De todos modos, no podemos ser ni ilusos ni utópicos. Por más que quisiéramos, no podríamos evitarlo. Lo que es, es. Si queremos circular por este mundo con algún grado de sociabilidad razonable, tendremos que aprender a “con-vivir” en una relación sana -por definición “no tóxica”- con la tecnología.
No se trata de menos tecnología -lo que resultaría casi imposible, además de poco práctico y un desperdicio de oportunidades-, sino de crear las capacidades para usarla adecuadamente.
Si, en términos de Max Weber, “poder significa la probabilidad de imponer la propia voluntad dentro de una relación social, aun contra toda resistencia”, coincidiremos en que el poder de la tecnología sobre nosotros se incrementa día tras día y, por cierto, nuestra resistencia es poca. Aceptamos gustosa y placenteramente cederle más y más espacio en nuestras conciencias y en nuestras vidas.
Es en esta instancia donde no podemos pasar por alto que pensar y entrar en conexión profunda con nosotros mismos y con los demás requiere de tiempo. Las ideas y los vínculos necesitan maduración. El rapto de lucidez mental sólo puede llegar a la mente apta para recibirlo. Y el conocimiento mutuo sólo se da a través de las experiencias compartidas.
Bien entendida, la tecnología no es ni buena ni mala. Es apenas una herramienta. Muy potente, muy útil y muy seductora. Pero no por eso deja de ser una herramienta. Un medio, y no un fin. Para poner todo su potencial a nuestro favor, necesitamos retirarnos con cierta regularidad. Preservar y oxigenar nuestra mente. Desintoxicar nuestra sensibilidad. En el tiempo que viene, deberemos aprender a desconectarnos de tanto en tanto con lo virtual, para poder conectarnos con lo real. Y manejar esa permanente “entrada y salida”. Lo virtual y lo real no son mundos opuestos, antagónicos o totalitarios. Representan, ya, dos caras de la misma moneda.

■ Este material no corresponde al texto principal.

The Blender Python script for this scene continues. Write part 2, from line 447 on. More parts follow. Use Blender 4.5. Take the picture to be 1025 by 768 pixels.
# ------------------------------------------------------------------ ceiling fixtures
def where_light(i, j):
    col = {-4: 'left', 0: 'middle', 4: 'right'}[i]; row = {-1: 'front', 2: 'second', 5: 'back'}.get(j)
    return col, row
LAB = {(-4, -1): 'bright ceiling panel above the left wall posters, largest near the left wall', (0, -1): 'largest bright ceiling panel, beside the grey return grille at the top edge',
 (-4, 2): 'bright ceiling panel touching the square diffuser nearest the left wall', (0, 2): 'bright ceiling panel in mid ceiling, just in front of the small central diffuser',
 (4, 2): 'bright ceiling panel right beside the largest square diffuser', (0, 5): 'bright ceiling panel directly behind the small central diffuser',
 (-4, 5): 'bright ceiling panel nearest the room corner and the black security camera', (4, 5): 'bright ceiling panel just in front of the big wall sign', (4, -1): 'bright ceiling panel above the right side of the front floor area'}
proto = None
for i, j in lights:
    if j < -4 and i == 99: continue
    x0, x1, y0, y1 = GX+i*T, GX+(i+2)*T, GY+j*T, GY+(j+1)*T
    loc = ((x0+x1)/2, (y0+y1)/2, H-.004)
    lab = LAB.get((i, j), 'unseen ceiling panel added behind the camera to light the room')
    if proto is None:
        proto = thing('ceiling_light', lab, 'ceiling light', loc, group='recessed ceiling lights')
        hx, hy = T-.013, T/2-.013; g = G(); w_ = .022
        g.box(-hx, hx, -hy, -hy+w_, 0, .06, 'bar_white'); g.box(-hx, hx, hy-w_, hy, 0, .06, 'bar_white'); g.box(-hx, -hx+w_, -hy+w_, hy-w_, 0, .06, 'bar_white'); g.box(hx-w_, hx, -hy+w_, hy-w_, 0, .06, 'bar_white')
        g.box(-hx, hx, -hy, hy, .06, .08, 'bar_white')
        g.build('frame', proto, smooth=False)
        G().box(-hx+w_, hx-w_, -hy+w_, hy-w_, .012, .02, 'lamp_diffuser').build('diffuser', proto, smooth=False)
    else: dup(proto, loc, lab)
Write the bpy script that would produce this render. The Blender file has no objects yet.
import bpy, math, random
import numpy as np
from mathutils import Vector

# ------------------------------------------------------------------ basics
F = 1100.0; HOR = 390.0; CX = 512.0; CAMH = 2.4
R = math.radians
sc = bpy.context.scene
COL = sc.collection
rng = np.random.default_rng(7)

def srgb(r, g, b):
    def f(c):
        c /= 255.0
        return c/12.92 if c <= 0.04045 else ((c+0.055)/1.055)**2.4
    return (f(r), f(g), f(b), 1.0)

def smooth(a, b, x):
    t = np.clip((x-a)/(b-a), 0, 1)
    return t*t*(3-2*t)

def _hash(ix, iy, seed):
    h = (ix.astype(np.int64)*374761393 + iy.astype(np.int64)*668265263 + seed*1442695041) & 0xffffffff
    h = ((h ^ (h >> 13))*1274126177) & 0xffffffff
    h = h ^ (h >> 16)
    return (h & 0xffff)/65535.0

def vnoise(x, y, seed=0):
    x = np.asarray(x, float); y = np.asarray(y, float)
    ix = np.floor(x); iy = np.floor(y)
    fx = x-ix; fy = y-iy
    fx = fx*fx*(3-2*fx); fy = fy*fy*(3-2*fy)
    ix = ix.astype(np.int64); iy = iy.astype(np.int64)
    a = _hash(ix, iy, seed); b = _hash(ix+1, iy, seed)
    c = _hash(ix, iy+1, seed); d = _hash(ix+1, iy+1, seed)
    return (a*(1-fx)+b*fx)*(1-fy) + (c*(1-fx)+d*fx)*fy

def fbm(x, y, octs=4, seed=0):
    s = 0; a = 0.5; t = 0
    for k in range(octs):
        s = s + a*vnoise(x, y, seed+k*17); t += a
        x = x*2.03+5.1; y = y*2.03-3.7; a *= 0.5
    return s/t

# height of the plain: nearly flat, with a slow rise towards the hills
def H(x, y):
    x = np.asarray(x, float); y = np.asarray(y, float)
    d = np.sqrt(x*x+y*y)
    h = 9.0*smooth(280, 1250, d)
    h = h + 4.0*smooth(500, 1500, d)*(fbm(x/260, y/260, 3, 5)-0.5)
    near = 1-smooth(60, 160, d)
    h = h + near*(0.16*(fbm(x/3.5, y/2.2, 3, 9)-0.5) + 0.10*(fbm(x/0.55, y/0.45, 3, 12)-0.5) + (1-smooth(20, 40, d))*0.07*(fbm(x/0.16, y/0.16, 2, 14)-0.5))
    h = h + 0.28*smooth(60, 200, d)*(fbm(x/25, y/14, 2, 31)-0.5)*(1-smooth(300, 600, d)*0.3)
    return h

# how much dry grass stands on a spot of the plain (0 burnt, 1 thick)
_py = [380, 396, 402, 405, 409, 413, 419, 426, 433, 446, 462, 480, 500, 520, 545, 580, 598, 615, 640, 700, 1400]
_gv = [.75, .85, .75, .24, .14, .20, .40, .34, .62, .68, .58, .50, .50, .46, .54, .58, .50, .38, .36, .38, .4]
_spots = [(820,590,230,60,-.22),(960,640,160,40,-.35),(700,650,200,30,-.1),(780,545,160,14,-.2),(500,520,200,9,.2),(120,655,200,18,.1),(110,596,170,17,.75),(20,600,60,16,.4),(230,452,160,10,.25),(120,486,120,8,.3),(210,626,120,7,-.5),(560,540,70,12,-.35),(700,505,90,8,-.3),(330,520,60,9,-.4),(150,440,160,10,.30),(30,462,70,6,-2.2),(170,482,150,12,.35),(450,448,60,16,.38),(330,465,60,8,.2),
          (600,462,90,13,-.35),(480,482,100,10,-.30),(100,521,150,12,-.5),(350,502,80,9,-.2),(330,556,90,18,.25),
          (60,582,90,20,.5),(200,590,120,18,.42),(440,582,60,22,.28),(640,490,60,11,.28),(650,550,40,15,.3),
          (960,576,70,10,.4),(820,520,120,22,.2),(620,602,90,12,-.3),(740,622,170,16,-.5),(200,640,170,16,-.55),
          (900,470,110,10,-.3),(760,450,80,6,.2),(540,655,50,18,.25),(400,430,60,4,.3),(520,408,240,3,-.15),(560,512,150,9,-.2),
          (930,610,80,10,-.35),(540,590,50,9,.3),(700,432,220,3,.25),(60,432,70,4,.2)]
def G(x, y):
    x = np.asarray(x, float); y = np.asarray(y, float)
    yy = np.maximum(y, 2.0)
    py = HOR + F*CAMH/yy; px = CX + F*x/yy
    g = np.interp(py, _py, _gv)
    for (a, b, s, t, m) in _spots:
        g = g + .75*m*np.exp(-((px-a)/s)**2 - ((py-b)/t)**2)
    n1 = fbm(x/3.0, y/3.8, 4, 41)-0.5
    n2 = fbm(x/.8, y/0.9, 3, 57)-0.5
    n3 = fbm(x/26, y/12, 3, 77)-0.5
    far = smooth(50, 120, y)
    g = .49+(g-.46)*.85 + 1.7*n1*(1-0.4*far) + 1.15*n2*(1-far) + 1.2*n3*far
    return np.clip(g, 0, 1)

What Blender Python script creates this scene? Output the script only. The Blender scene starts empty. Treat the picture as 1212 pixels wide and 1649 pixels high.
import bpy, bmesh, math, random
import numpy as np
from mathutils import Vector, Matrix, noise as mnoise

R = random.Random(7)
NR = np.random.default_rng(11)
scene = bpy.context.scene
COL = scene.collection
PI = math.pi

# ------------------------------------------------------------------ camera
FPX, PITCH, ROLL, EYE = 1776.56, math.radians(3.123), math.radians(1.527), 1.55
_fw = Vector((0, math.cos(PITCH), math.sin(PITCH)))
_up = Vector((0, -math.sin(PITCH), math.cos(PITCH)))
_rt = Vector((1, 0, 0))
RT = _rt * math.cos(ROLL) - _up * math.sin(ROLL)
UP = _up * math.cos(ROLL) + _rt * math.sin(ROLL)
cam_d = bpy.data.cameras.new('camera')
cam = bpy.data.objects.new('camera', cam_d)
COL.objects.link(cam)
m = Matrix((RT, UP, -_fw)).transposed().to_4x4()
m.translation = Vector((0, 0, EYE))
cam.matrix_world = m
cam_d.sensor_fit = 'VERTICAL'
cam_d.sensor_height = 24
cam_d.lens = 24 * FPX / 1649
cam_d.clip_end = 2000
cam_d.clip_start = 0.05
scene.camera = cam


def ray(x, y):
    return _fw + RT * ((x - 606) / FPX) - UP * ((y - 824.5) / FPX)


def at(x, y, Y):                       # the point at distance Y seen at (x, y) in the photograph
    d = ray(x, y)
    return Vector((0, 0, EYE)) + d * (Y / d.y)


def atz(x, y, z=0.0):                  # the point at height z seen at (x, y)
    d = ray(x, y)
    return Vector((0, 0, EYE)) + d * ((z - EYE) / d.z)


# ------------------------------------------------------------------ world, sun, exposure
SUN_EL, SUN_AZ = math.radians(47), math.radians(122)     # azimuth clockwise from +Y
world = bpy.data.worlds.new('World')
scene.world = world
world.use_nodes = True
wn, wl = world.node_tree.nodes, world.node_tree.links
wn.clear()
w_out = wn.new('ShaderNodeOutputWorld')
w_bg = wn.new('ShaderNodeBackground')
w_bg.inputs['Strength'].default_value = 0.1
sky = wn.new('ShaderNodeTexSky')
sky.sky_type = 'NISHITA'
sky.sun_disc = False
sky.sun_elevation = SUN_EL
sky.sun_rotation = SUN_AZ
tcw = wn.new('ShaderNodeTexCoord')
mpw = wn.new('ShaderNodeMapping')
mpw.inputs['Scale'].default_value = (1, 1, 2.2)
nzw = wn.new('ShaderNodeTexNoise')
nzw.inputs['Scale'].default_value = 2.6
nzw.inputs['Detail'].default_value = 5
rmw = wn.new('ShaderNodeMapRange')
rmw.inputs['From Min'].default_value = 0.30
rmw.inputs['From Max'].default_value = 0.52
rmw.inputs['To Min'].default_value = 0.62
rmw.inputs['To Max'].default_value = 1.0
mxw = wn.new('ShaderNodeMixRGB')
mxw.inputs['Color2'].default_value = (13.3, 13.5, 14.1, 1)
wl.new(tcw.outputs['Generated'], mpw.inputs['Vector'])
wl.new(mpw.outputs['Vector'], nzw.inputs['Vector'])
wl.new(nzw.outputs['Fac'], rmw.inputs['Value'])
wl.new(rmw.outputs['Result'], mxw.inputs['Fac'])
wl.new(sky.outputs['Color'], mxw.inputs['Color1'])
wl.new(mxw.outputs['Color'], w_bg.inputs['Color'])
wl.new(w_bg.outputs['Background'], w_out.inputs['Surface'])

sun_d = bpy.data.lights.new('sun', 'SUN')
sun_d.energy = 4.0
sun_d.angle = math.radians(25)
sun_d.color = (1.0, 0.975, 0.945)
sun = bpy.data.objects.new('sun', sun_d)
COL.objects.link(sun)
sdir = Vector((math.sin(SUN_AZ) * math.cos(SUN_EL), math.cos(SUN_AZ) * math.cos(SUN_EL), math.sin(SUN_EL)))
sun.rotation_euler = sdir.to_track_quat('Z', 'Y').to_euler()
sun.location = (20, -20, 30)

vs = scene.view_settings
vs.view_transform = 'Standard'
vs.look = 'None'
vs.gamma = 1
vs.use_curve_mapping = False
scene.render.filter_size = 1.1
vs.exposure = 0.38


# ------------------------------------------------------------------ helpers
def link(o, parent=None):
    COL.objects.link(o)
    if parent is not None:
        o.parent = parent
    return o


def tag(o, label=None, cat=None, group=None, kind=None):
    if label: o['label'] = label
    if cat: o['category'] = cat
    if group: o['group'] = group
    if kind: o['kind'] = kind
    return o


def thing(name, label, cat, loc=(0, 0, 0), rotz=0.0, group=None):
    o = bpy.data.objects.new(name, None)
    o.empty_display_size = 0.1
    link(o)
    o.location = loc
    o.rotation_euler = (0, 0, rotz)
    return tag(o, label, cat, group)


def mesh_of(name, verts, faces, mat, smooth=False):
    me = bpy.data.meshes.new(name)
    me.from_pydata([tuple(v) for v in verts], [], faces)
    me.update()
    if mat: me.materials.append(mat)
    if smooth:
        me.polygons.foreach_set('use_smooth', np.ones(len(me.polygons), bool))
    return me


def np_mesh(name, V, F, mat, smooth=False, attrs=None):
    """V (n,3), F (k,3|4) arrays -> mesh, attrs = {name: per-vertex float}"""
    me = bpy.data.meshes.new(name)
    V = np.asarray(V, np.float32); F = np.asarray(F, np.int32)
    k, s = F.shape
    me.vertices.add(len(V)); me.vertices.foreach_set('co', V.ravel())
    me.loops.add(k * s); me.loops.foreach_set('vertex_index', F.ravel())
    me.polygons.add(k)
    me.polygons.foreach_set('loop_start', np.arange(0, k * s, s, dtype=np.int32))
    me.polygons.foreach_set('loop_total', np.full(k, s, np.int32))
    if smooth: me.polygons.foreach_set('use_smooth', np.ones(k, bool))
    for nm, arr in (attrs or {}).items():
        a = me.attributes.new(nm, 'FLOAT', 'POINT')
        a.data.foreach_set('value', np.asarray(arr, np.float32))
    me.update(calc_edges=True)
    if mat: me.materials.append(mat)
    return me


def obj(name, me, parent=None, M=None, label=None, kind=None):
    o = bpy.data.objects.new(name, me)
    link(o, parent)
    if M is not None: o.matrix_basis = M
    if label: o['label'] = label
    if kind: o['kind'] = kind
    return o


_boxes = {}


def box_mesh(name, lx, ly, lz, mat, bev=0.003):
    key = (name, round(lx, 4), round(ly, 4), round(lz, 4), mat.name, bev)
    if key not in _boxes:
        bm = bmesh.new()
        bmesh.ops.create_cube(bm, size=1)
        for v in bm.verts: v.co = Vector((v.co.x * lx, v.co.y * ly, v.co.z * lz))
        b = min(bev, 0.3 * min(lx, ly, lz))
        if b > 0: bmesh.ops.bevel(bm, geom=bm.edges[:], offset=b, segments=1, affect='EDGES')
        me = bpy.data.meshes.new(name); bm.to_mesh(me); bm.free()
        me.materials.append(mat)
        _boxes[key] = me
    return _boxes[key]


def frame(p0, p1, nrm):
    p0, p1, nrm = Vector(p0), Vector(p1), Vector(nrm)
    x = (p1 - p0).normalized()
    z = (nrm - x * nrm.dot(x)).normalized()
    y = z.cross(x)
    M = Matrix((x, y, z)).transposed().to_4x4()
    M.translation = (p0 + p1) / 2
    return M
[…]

Son dimensiones coexistentes. No es cierto que la realidad vaya a desaparecer y que todo quedará reducido a pantallas y bits. La gente se conecta a través de las redes sociales para terminar encontrándose, como siempre, en algún lugar físico. Y tampoco es cierto que el espacio de lo virtual tenga un impacto menor y anecdótico en la vida cotidiana. Por ejemplo, Facebook ha modificado para siempre el sentido de la intimidad y Google se consolida prácticamente como un “cerebro paralelo”.
Recuperando la concepción aristotélica, se trata de encontrar “el justo medio” entre uno y otro mundo. Cierto equilibrio vital acorde con esta nueva era. Tal vez sea ésta una de las habilidades más relevantes que tendremos que desarrollar y ejercitar. Quizá se vuelva la única manera de tolerar las altas dosis de conectividad, tan necesarias como inevitables para poder vivir en un mundo hipercomunicado, sin perder la orientación. O aprendemos a ser los amos de la tecnología o terminaremos siendo sus esclavos.